** start INFORMATION SHOWN **

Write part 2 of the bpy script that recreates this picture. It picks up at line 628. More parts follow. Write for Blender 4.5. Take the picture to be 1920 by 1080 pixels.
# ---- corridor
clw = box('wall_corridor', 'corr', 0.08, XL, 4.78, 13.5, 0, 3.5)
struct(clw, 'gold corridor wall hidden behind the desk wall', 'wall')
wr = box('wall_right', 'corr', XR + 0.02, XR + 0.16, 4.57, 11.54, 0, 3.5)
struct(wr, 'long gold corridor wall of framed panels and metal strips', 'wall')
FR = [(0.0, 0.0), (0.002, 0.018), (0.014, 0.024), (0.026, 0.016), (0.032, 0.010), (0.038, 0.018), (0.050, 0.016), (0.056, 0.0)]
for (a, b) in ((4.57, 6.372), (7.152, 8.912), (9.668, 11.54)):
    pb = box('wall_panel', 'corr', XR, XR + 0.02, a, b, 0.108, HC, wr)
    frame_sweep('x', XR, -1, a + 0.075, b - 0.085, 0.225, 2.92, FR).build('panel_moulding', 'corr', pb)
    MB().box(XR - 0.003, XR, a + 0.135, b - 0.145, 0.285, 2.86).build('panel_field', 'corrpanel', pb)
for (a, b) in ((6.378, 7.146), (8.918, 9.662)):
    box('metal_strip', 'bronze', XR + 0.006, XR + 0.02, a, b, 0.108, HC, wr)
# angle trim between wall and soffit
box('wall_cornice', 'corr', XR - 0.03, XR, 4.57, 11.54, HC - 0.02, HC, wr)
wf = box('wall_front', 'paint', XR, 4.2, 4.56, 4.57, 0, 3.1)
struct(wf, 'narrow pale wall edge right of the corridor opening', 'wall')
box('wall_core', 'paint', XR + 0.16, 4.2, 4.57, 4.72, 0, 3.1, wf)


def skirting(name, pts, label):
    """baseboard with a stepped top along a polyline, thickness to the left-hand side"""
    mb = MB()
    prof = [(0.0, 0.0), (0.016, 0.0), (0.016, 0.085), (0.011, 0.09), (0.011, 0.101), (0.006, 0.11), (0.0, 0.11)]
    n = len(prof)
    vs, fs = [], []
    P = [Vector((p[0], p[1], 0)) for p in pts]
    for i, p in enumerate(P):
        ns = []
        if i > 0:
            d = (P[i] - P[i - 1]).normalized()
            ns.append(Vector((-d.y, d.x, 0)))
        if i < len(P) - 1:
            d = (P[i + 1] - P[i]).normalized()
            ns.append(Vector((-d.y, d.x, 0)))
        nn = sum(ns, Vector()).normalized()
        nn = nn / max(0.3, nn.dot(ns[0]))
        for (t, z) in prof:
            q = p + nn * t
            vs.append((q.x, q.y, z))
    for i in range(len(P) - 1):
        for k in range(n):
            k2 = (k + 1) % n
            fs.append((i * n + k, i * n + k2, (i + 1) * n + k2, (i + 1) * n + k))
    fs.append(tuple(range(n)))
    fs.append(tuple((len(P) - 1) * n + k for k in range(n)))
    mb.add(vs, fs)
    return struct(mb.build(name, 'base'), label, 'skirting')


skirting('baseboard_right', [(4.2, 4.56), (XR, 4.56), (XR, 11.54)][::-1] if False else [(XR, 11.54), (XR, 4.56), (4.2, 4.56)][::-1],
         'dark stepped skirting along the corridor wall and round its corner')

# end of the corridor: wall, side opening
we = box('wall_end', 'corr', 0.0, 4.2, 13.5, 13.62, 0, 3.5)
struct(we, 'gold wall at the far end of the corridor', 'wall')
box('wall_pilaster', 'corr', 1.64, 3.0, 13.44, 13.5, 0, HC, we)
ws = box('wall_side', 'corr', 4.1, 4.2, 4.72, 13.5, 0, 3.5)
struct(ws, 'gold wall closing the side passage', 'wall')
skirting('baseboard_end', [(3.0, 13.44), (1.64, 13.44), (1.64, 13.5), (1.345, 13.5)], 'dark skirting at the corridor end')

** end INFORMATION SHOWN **

**WRITTEN REQUEST:**
Restate the listing above word for word.

**SOLUTION TO THIS PROBLEM:**
Write part 2 of the bpy script that recreates this picture. It picks up at line 628. More parts follow. Write for Blender 4.5. Take the picture to be 1920 by 1080 pixels.
# ---- corridor
clw = box('wall_corridor', 'corr', 0.08, XL, 4.78, 13.5, 0, 3.5)
struct(clw, 'gold corridor wall hidden behind the desk wall', 'wall')
wr = box('wall_right', 'corr', XR + 0.02, XR + 0.16, 4.57, 11.54, 0, 3.5)
struct(wr, 'long gold corridor wall of framed panels and metal strips', 'wall')
FR = [(0.0, 0.0), (0.002, 0.018), (0.014, 0.024), (0.026, 0.016), (0.032, 0.010), (0.038, 0.018), (0.050, 0.016), (0.056, 0.0)]
for (a, b) in ((4.57, 6.372), (7.152, 8.912), (9.668, 11.54)):
    pb = box('wall_panel', 'corr', XR, XR + 0.02, a, b, 0.108, HC, wr)
    frame_sweep('x', XR, -1, a + 0.075, b - 0.085, 0.225, 2.92, FR).build('panel_moulding', 'corr', pb)
    MB().box(XR - 0.003, XR, a + 0.135, b - 0.145, 0.285, 2.86).build('panel_field', 'corrpanel', pb)
for (a, b) in ((6.378, 7.146), (8.918, 9.662)):
    box('metal_strip', 'bronze', XR + 0.006, XR + 0.02, a, b, 0.108, HC, wr)
# angle trim between wall and soffit
box('wall_cornice', 'corr', XR - 0.03, XR, 4.57, 11.54, HC - 0.02, HC, wr)
wf = box('wall_front', 'paint', XR, 4.2, 4.56, 4.57, 0, 3.1)
struct(wf, 'narrow pale wall edge right of the corridor opening', 'wall')
box('wall_core', 'paint', XR + 0.16, 4.2, 4.57, 4.72, 0, 3.1, wf)


def skirting(name, pts, label):
    """baseboard with a stepped top along a polyline, thickness to the left-hand side"""
    mb = MB()
    prof = [(0.0, 0.0), (0.016, 0.0), (0.016, 0.085), (0.011, 0.09), (0.011, 0.101), (0.006, 0.11), (0.0, 0.11)]
    n = len(prof)
    vs, fs = [], []
    P = [Vector((p[0], p[1], 0)) for p in pts]
    for i, p in enumerate(P):
        ns = []
        if i > 0:
            d = (P[i] - P[i - 1]).normalized()
            ns.append(Vector((-d.y, d.x, 0)))
        if i < len(P) - 1:
            d = (P[i + 1] - P[i]).normalized()
            ns.append(Vector((-d.y, d.x, 0)))
        nn = sum(ns, Vector()).normalized()
        nn = nn / max(0.3, nn.dot(ns[0]))
        for (t, z) in prof:
            q = p + nn * t
            vs.append((q.x, q.y, z))
    for i in range(len(P) - 1):
        for k in range(n):
            k2 = (k + 1) % n
            fs.append((i * n + k, i * n + k2, (i + 1) * n + k2, (i + 1) * n + k))
    fs.append(tuple(range(n)))
    fs.append(tuple((len(P) - 1) * n + k for k in range(n)))
    mb.add(vs, fs)
    return struct(mb.build(name, 'base'), label, 'skirting')


skirting('baseboard_right', [(4.2, 4.56), (XR, 4.56), (XR, 11.54)][::-1] if False else [(XR, 11.54), (XR, 4.56), (4.2, 4.56)][::-1],
         'dark stepped skirting along the corridor wall and round its corner')

# end of the corridor: wall, side opening
we = box('wall_end', 'corr', 0.0, 4.2, 13.5, 13.62, 0, 3.5)
struct(we, 'gold wall at the far end of the corridor', 'wall')
box('wall_pilaster', 'corr', 1.64, 3.0, 13.44, 13.5, 0, HC, we)
ws = box('wall_side', 'corr', 4.1, 4.2, 4.72, 13.5, 0, 3.5)
struct(ws, 'gold wall closing the side passage', 'wall')
skirting('baseboard_end', [(3.0, 13.44), (1.64, 13.44), (1.64, 13.5), (1.345, 13.5)], 'dark skirting at the corridor end')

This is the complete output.